Day-to-Day

The New Romantics.

April 10, 2016

Last weekend was epic. About a month ago, Storyhive announced their webseries competition (is that the right word?) was open, and the deadline is tomorrow. The first stage is to deliver a one-minute pitch video for a show along with a bunch of other documents and concepts, proving that you sort of know what you’re doing and that you’ll deliver them something. From all the pitches, Storyhive gives a $10k grant for fifteen projects in British Columbia and fifteen more in Alberta. A few days after the contest was announced, Kelly – from my film classes at Langara – invited me to a meeting with the people she was putting together as a team for this. That’s how I got to meet Sasha – our producer and co-writer -, Nisha – co-writer and art designer – and Jesse – co-writer and art designer as well. Kelly herself was doubling as co-writer and director. I was coming in as cinematographer and, for the time being, editor. On the same day I brought Gonzalo aboard as our sound person.

Our goal: write, cast and shoot a unique teaser that (as the rest of the team) doubles as pitch video by introducing our characters, the crew and the concept for the show. A show in which Vancouver plays itself and we follow the lives of four young people – Clinton, Wallace, Molly and Jackson. I’m not gonna try to explain it by myself, so I’ll just quote the writers (as they’re more numerous and experienced than me) with the plotline: “A post-modern comedy following four friends through heartbreaks, hangovers and (happy) endings in No-Fun City”. If you’re not from Vancouver or didn’t get the No-Fun-City reference, here’s your chance.

One week after that meeting we had a first version of the script with a bunch of locations all around the city. There was also casting and location scouting (which was the moment when I realized the power of sun surveyor apps, but that’s another post). Out of casting the characters came to life through Michela, Brad and Angie… and Nisha (yep, one of the writers!). Shooting was scheduled for the weekend (April 2nd and 3rd). The weather forecast kept messing with us, saying stuff like “cloudy” or “rain” when what we needed the most was clear weather, particularly during the sunset. I was worried to the point that I kept annoying Sasha to switch the scenes from one day to the other because of the sun – and I’m deeply grateful because she did it for our most important scene and the rest worked out perfectly. Meghan, our costume designer, also came aboard during this pre-production time, making the characters look amazing.

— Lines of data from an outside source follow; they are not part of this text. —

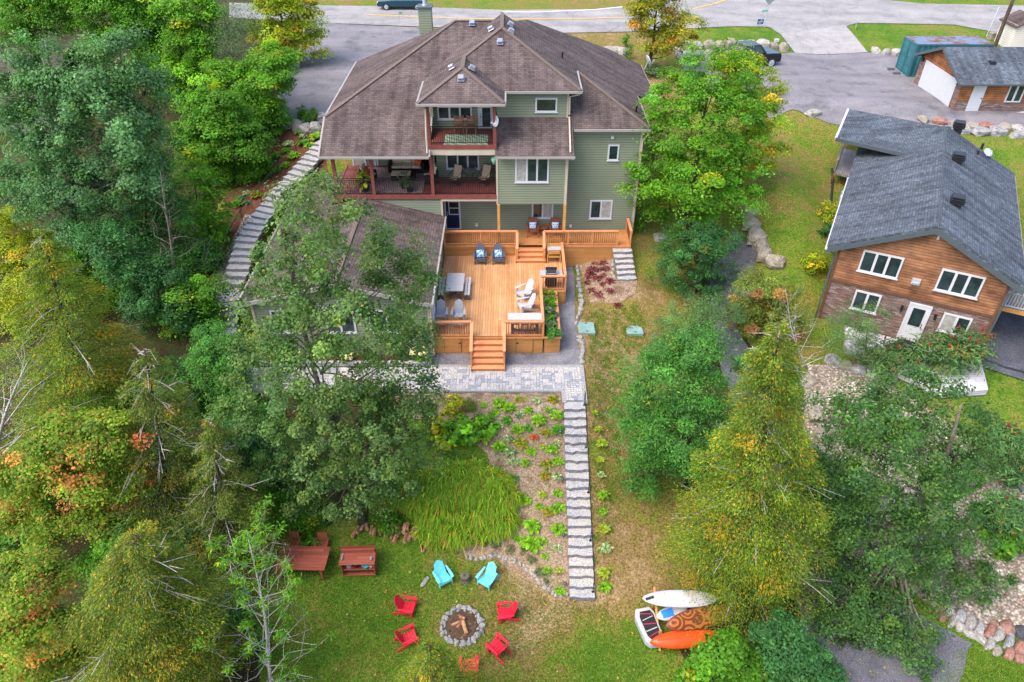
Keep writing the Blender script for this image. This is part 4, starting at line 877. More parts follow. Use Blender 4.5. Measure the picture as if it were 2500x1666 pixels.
for px, py, mat, lab in ((1082,1418,'teal','turquoise adirondack chair beside the pale pointed rock, north of the fire pit'),(1190,1422,'teal','turquoise adirondack chair nearer the stone edging, right of the tree stump'),
     (995,1492,'red','red adirondack chair left of the fire pit, the farther of that pair'),(998,1566,'red','red adirondack chair left of the fire pit, the nearer of that pair'),
     (1235,1506,'red','red adirondack chair right of the fire pit, under the turquoise chairs'),(1215,1590,'red','red adirondack chair at the lower right of the stone fire pit'),
     (1050,1632,'red','red adirondack chair half hidden behind the yellow cedar top'),(1146,1640,'red','red adirondack chair at the bottom edge, right of the yellow cedar top')):
    p = G(px, py); adirondack(mat, lab, 'turquoise chairs round the fire pit' if mat == 'teal' else 'red chairs round the fire pit', p, face(p, pit)+(0.12 if px < 1128 else -.12)).scale = (.9,.9,.9)
adirondack('whiteplastic', 'white adirondack chair on the deck below the barbecue, facing left', 'white deck chairs', (.72,33.35,L_), -.85)
adirondack('whiteplastic', 'white adirondack chair on the deck nearer the long white table', 'white deck chairs', (.75,32.05,L_), -1.25)
adirondack('greyplastic', 'grey balcony-height adirondack chair in the front left deck corner', 'tall grey chairs by the front railing', (-3.72,30.75,L_), 0.02, .74, footrest=True).scale = (.9,.9,.94)
adirondack('greyplastic', 'grey balcony-height adirondack chair nearest the front deck steps', 'tall grey chairs by the front railing', (-2.8,30.75,L_), -.02, .74, footrest=True).scale = (.9,.9,.94)
def cushion(loc, rz, tilt, mat, label, s=.42, group=None):
    mb = MB(); 
    n = 6
    vs = []; fs = []
    for sd in (1,-1):
        for i in range(n+1):
            for j in range(n+1):
                u, v = i/n*2-1, j/n*2-1; b = (1-u**4)*(1-v**4); vs.append((u*s/2*(1-.08*(1-v*v)*0), sd*.07*b, v*s/2))
    N = (n+1)**2
    for sd in range(2):
        for i in range(n):
            for j in range(n):
                q = [sd*N+i*(n+1)+j, sd*N+(i+1)*(n+1)+j, sd*N+(i+1)*(n+1)+j+1, sd*N+i*(n+1)+j+1]; fs.append(q if sd else q[::-1])
    mb.add(vs, fs); o = mb.build('cushion', MT[mat], smooth=True); o.location = loc; o.rotation_euler = (tilt, 0, rz); return tag(o, label, 'cushion', group)
for x, lab, lb2 in ((-1.9,'slate rocking chair with blue cushion, left of the pair below the upper railing','blue leaf print cushion on the left slate rocking chair'),(-.83,'slate rocking chair with blue cushion, nearer the short deck steps','blue leaf print cushion on the slate rocker nearer the deck steps')):
    adirondack('slateplastic', lab, 'slate rocking chairs', (x,37.1,L_), .0, .38, True, name='rocking_chair'); cushion((x+.02,37.06,L_+.6), .08, -.5, 'bluecloth', lb2, .42, 'blue cushions on the rocking chairs')
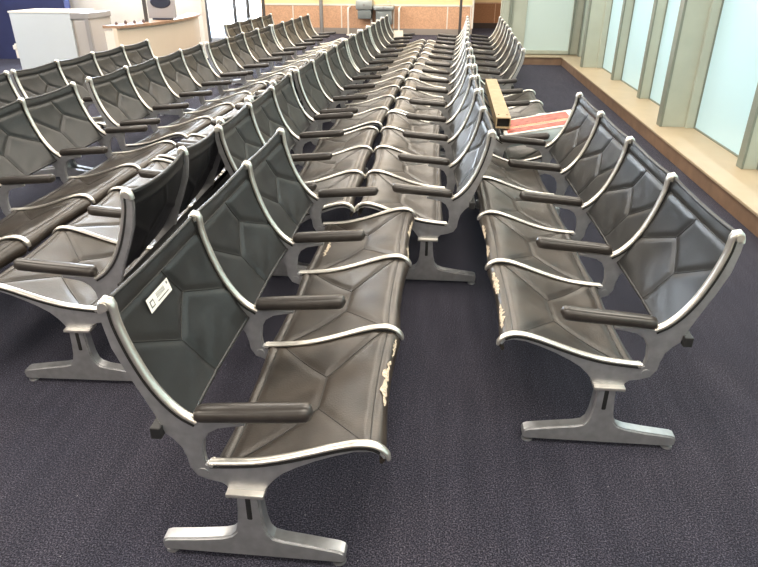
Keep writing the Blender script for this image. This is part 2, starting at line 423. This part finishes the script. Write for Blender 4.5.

It had been the longest time since I’d been on set with a real team – where people do their work and collaborate to improve everyone else’s. It was a truly great experience, resulting in some of what I believe to be my best work. Everyone in the team was amazing, fun not only to work with, but to chat during our long breaks (it felt like a 36-hour shoot with two 5 hour naps in between and a few resting moments while driving to and from location). I mean, we got sunset, sunrise, beach, park, downtown, daylight and night scenes, natural and artificial lighting, improv and scripted, indoors and outdoors, it really feels like something that couldn’t be shot in a single weekend!

After shooting, I edited our pitch in two days and then spent another half day sitting down with Kelly and refining it to perfection. After that Gonz worked on the sound and I got the time to jump in full-on in post-processing: stabilizing, retiming, compositing and grading. That made a world of difference and it was the moment I was able to clearly see that the A7s II was a real upgrade from the 5D3. Our teaser comes out on the 18th and I’m gonna need all your help with voting and sharing it to make sure we’re the most popular project in that competition!

I wanted to enthusiastically thank the people involved, all of you. It was both an honor and a pleasure to work with such dedicated and talented artists. If we win, I know shooting the pilot will be a blast, so bring it on, Storyhive!